Whirlpool managed to better the situation with the introduction years ago of automated guided vehicles (AGVs), which replaced the repetitive movement of items by workers from point A to point B. There are, however, drawbacks with AGVs: they possess minimal on-board intelligence and can only obey simple programming instructions. They are guided by wires, magnetic strips or sensors, which typically require extensive (and expensive) facility upgrades. While they can detect obstacles in front of them on their fixed routes, they cannot navigate around these obstacles, even if that obstacle is living and breathing. 
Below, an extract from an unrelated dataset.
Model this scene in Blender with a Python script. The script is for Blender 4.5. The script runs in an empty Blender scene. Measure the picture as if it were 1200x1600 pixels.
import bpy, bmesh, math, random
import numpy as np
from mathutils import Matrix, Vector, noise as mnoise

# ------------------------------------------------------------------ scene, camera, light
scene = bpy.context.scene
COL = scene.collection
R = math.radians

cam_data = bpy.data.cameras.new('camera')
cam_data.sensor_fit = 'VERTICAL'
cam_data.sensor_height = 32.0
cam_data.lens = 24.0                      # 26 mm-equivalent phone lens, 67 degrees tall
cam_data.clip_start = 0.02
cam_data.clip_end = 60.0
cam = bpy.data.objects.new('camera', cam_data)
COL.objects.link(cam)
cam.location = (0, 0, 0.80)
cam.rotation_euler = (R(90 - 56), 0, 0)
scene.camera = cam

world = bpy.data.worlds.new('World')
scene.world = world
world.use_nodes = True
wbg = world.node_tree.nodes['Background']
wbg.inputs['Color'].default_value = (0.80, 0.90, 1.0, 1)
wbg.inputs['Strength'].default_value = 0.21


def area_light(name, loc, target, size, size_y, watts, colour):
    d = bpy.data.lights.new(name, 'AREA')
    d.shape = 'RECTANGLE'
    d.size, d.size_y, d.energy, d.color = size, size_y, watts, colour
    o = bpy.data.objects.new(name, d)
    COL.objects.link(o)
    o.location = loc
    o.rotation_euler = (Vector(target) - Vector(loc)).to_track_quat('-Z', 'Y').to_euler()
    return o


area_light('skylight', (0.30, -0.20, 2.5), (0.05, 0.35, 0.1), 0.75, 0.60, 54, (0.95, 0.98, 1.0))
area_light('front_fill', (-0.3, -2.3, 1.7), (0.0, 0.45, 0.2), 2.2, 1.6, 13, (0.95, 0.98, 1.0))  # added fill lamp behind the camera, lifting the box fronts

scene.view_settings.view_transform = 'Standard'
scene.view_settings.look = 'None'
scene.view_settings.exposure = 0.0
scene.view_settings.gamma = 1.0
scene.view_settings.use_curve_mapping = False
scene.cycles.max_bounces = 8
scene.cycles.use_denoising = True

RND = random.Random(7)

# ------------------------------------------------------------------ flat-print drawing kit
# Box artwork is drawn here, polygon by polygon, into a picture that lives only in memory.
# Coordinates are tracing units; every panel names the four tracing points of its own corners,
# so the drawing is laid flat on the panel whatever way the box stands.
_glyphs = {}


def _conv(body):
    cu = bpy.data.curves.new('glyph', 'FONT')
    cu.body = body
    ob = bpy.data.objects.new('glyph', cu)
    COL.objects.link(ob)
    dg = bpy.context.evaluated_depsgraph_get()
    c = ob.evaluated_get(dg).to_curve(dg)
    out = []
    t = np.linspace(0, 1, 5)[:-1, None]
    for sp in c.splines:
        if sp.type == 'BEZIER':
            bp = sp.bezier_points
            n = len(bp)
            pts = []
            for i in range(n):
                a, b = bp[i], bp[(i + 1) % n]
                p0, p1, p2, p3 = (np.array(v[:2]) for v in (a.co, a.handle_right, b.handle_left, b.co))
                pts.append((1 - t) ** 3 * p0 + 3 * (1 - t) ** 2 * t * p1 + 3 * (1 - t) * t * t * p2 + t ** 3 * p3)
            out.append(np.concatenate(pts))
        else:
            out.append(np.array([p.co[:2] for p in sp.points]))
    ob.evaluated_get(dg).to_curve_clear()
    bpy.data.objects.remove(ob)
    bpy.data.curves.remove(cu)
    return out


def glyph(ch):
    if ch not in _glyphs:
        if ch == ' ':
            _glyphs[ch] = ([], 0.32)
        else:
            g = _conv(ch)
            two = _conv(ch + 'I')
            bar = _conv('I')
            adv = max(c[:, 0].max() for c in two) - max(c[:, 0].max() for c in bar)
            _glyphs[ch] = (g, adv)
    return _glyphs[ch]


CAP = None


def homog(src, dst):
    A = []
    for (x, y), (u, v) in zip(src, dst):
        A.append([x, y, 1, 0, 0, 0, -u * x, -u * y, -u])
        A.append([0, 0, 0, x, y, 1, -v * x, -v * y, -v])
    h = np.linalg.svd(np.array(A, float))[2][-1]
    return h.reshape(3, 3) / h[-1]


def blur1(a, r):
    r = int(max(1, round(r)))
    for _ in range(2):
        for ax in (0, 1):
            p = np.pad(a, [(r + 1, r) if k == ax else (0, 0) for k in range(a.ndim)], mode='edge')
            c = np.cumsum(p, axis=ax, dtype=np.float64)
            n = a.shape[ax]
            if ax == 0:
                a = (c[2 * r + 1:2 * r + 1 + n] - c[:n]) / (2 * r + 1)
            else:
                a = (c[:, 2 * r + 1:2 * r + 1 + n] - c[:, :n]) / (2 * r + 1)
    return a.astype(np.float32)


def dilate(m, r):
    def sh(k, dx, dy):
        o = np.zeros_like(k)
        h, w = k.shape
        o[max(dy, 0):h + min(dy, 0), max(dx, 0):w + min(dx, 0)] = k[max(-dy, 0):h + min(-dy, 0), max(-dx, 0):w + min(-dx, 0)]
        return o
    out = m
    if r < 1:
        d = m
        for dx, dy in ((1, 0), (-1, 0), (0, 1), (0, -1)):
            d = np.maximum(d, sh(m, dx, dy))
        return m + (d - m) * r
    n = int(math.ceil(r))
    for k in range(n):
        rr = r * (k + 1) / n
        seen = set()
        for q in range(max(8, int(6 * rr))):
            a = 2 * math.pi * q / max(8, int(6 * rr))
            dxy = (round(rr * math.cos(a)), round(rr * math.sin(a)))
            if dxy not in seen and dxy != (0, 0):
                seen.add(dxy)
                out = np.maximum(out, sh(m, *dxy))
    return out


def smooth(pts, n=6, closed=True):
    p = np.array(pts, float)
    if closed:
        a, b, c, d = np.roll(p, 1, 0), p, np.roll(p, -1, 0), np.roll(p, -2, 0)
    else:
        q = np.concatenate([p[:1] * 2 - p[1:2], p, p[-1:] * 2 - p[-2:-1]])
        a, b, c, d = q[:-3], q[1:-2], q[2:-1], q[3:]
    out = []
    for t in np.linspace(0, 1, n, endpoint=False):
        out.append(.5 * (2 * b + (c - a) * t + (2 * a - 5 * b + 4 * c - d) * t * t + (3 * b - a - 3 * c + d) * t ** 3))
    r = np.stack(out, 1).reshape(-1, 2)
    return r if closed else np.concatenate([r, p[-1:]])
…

Though AGVs do what people did before them, manufacturing plants still require humans . . . from a labor pool that seems to be getting smaller and smaller. Hoping to get ahead of that challenge, Whirlpool set the spin cycle for “Seegrid,” which specializes in autonomous mobile robots (AMRs) that navigate via maps that their software constructs on-site or via pre-loaded facility drawings. 

The AMRs also utilize data from built-in sensors, cameras and laser scanners to detect their surroundings and chose the most efficient route to their destination. Working completely autonomously, an AMR will safely maneuver around forklifts, pallets and ol’ “Sleepy” Pete, choosing the best alternative route to avoid any obstacles. This optimizes productivity by ensuring that material flow stays on schedule.

“We see Seegrid as the evolution in AGVs,” says Jim Keppler, vice president, Integrated Supply Chain for Whirlpool’s North America region. Facilities under Keppler’s watch include a Clive, Iowa, manufacturing plant that now has more than 50 Seegrid units operating during three work shifts. The AMRs have created welcome changes for Clive’s 150 employees.

“For any manufacturer in the United States, there is an overall labor shortage, especially for skilled positions,” Keppler explains. “We have been able to take employees in our facilities that were doing more mundane work and move them to more value-added positions and let the Seegrids do the work.”

With Seegrids, whose technology is protected by more than 100 patents, intellectual property and proprietary know-how, Whirlpool has greatly reduced absenteeism, turnover and occupational injuries while increasing reliability, Keppler says.

“One of the key features of Seegrid is the configurability of the units,” the veep notes. “On one of my visits to Clive last year, they actually had me program one of the Seegrid units. And it’s so easy, even a guy like me can do it.”